Eine zentrale Filmfigur, die den rassistischen Vinyard-Brüdern Liebe und Mitgefühl beibringt, ist der Schwarze Direktor von Dannys Schule, Bob Sweeney. Er hilft sowohl Derek als auch Danny, zu reflektieren und umzudenken. Organisationen wie Life After Hate sind von Sweeneys Taktik überzeugt: Dialog und Empathie seien die beste Waffen gegen Hass. Das kann problematisch werden, wenn die Gesellschaft von People of Color erwartet, Weiße Rassisten zu erziehen und zu reformieren. In diesem Sinne ist Sweeney eine Figur, die ins Filmklischee des "Magical Negro" passt – eine Schwarze Sidekick-Rolle, die für Weiße Helden Probleme löst oder sie vom Rassismus freispricht.

Neonazis wie Derek Vinyard oder Frank Meeink, die sich von ihrer Vergangenheit gelöst haben, können deshalb eine wichtige Rolle spielen. Sie kennen die Szene von innen und können dieses Wissen einsetzen, um ihre ehemaligen Kameraden aus dem Sumpf des Hasses zu ziehen. "Wenn ich mit Menschen darüber rede, diese Denkweise hinter sich zu lassen, rede ich nicht mal über ihre Ansichten", erklärt Meeink. "Ich rede mit ihnen übers Leben. Wir schauen uns einfach das Leben an und überlegen, ob das wirklich der Punkt ist, an dem diese Person sein will."
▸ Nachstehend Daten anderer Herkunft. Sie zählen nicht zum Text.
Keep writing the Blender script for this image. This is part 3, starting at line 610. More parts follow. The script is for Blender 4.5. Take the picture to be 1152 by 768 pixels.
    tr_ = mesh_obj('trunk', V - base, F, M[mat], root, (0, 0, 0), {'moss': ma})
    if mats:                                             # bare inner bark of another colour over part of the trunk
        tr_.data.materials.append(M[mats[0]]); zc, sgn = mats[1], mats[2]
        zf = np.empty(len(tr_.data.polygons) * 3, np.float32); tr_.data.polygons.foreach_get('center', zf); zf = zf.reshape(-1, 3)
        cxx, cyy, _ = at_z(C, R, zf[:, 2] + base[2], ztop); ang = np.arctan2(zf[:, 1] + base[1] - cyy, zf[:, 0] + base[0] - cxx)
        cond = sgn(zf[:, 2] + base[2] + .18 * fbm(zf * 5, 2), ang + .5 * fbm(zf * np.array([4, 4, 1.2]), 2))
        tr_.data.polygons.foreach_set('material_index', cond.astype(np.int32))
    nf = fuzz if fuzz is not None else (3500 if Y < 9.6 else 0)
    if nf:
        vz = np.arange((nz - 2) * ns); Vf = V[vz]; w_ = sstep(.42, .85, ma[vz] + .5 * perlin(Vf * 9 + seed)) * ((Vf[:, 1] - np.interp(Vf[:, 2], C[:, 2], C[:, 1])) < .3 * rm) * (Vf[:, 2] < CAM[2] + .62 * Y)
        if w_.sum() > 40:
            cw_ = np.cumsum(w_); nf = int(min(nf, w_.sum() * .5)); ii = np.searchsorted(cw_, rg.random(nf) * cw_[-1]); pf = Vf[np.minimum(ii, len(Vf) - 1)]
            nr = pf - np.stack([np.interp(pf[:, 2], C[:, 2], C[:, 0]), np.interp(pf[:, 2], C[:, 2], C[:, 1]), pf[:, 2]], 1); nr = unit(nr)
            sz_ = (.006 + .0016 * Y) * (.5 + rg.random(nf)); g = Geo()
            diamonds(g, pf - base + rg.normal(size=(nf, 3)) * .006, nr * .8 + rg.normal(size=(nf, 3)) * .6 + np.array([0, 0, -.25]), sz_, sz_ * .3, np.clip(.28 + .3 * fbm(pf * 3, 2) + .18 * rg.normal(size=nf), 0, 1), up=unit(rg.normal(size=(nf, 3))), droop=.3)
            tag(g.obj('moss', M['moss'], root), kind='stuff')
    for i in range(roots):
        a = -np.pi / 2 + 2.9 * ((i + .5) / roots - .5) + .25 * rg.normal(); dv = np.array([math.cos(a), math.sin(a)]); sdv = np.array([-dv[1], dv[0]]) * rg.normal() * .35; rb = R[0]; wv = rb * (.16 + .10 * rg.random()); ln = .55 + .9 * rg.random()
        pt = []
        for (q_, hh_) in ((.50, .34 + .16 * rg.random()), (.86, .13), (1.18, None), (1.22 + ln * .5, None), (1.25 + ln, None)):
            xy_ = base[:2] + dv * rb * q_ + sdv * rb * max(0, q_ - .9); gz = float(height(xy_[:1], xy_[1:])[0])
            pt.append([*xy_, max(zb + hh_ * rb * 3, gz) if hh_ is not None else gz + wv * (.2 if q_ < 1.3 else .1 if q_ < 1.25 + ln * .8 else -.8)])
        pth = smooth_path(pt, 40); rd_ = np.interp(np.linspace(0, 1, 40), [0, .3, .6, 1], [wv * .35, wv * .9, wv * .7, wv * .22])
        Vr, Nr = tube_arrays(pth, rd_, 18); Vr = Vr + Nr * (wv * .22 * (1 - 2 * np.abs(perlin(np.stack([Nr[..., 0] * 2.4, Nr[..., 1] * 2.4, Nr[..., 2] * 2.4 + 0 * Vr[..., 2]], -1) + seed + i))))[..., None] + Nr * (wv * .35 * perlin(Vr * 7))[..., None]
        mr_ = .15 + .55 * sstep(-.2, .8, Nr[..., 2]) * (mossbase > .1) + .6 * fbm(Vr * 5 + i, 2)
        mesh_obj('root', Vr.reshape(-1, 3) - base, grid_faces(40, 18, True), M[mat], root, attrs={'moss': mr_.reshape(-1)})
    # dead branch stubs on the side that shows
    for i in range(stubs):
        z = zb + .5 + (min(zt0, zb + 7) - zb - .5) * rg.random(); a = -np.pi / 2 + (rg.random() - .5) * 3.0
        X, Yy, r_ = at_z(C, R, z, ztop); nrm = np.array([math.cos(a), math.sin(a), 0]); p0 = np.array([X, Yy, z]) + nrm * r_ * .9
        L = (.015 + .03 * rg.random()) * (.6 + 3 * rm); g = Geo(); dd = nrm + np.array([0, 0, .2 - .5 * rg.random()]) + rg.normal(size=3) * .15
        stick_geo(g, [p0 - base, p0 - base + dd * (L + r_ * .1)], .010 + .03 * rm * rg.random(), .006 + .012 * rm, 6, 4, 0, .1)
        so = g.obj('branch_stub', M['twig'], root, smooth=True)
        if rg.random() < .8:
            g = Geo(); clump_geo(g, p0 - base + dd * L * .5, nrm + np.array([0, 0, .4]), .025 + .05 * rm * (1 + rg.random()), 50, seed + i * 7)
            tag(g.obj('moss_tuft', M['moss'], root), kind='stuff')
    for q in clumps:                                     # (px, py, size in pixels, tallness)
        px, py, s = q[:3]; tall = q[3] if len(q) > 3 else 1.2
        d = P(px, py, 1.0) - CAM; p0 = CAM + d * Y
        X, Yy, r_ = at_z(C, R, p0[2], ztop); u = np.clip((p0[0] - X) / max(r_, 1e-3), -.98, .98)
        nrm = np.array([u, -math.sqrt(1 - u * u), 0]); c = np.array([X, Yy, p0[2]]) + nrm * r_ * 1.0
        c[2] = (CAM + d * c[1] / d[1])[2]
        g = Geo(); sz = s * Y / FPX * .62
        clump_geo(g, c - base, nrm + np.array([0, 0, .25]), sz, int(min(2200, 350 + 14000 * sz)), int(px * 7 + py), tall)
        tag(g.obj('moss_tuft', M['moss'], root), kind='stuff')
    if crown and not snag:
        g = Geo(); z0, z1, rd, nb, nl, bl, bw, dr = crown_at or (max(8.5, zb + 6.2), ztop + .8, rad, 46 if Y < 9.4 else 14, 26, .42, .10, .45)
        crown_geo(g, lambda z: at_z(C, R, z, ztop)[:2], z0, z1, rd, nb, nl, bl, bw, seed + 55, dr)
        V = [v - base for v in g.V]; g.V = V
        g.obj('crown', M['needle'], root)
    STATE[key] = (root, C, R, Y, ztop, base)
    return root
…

Zwanzig Jahre nach der Kinopremiere von American History X können Menschen in den USA und anderswo immer noch davon profitieren, sich den Film anzuschauen. Die Story der Brüder zeigt, dass wir Weiße Rassisten für ihr Verhalten zur Verantwortung ziehen sollten, wie Sweeney es mit Derek tut. Dass wir diese Menschen davon überzeugen können, ihren Hass abzulegen und stattdessen zu lieben, wie Derek es bei Danny macht. Nicht zuletzt führt American History X uns vor Augen, dass wir nicht untätig bleiben können, denn Gewalt ist ein Unkraut, das von allein nicht vergeht.

*Gavin McInnes war ein Mitgründer von VICE Media. Er hat die Firma 2008 verlassen und ist seither in keiner Weise an VICE beteiligt. Die Organisation The Proud Boys gründete er 2016.